Given information>

________________________

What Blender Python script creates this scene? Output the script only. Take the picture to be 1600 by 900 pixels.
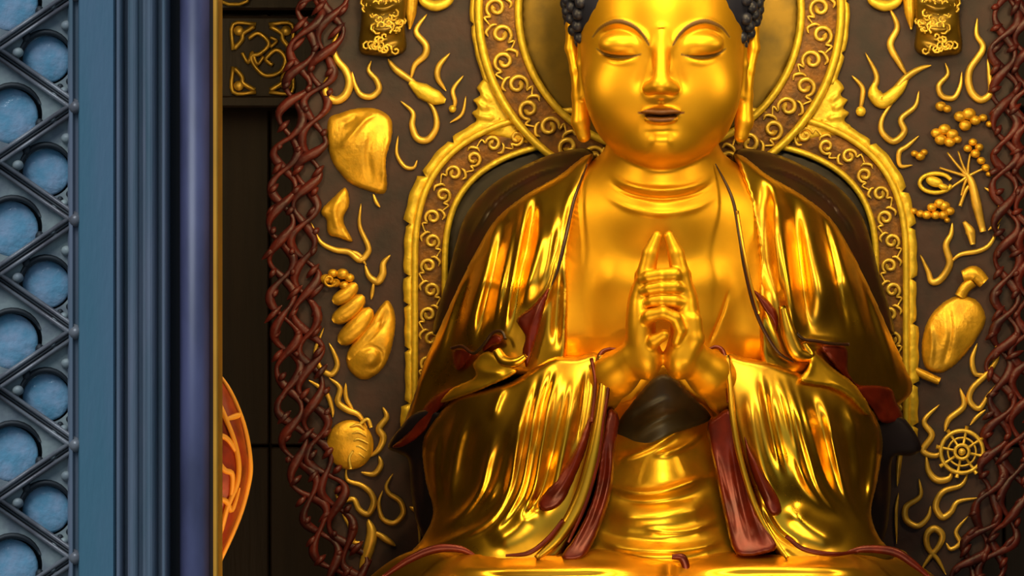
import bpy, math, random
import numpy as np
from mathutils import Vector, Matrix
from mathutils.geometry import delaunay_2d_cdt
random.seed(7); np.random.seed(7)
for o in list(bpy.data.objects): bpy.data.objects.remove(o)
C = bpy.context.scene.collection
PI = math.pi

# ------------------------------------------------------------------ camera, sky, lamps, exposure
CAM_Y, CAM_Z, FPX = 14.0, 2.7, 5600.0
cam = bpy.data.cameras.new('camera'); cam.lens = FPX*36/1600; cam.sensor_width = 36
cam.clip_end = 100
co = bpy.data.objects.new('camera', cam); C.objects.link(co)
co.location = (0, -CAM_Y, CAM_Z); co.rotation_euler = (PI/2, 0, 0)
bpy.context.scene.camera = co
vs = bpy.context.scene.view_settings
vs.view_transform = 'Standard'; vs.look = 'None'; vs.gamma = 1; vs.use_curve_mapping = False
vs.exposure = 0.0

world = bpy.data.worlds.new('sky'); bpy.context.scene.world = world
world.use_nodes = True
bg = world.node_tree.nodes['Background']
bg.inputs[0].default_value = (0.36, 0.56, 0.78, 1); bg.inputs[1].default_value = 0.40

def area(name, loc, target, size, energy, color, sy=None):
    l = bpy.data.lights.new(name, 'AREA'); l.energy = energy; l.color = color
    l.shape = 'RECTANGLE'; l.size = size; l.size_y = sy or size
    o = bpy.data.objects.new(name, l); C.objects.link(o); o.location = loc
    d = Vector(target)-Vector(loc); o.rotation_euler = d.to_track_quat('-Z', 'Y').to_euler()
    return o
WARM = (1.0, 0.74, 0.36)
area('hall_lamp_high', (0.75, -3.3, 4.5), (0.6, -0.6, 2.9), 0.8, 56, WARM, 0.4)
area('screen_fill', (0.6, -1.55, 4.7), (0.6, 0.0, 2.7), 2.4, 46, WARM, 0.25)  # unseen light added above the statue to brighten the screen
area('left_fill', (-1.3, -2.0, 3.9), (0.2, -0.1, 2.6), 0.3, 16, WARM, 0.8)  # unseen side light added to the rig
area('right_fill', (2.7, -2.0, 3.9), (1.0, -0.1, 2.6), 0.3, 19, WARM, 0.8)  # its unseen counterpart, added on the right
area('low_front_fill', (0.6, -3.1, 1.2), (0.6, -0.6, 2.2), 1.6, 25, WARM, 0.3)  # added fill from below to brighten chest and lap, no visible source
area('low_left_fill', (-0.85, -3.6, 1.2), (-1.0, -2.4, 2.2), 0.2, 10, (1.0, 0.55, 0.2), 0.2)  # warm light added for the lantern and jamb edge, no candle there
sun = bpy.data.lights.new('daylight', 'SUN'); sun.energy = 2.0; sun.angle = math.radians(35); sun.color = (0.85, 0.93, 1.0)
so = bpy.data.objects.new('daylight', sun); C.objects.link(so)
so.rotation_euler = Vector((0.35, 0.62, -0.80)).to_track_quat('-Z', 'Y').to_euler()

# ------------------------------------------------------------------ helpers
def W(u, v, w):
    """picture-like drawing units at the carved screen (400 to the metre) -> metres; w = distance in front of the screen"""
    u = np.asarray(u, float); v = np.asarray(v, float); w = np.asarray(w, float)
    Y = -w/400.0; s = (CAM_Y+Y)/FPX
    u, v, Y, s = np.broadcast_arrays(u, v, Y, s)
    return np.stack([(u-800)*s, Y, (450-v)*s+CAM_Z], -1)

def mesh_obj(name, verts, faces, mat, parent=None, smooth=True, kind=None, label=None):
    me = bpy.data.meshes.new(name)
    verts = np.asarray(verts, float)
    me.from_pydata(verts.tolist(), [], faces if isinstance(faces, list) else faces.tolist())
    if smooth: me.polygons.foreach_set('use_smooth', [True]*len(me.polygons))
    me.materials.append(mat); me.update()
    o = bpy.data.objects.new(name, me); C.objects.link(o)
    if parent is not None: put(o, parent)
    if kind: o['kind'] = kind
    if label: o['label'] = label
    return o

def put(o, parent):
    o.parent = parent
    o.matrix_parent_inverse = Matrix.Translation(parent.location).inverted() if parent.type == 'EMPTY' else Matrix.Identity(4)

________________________

Collect every line above that contains the word "scene".

Finished task>
What Blender Python script creates this scene? Output the script only. Take the picture to be 1600 by 900 pixels.
C = bpy.context.scene.collection
bpy.context.scene.camera = co
vs = bpy.context.scene.view_settings
world = bpy.data.worlds.new('sky'); bpy.context.scene.world = world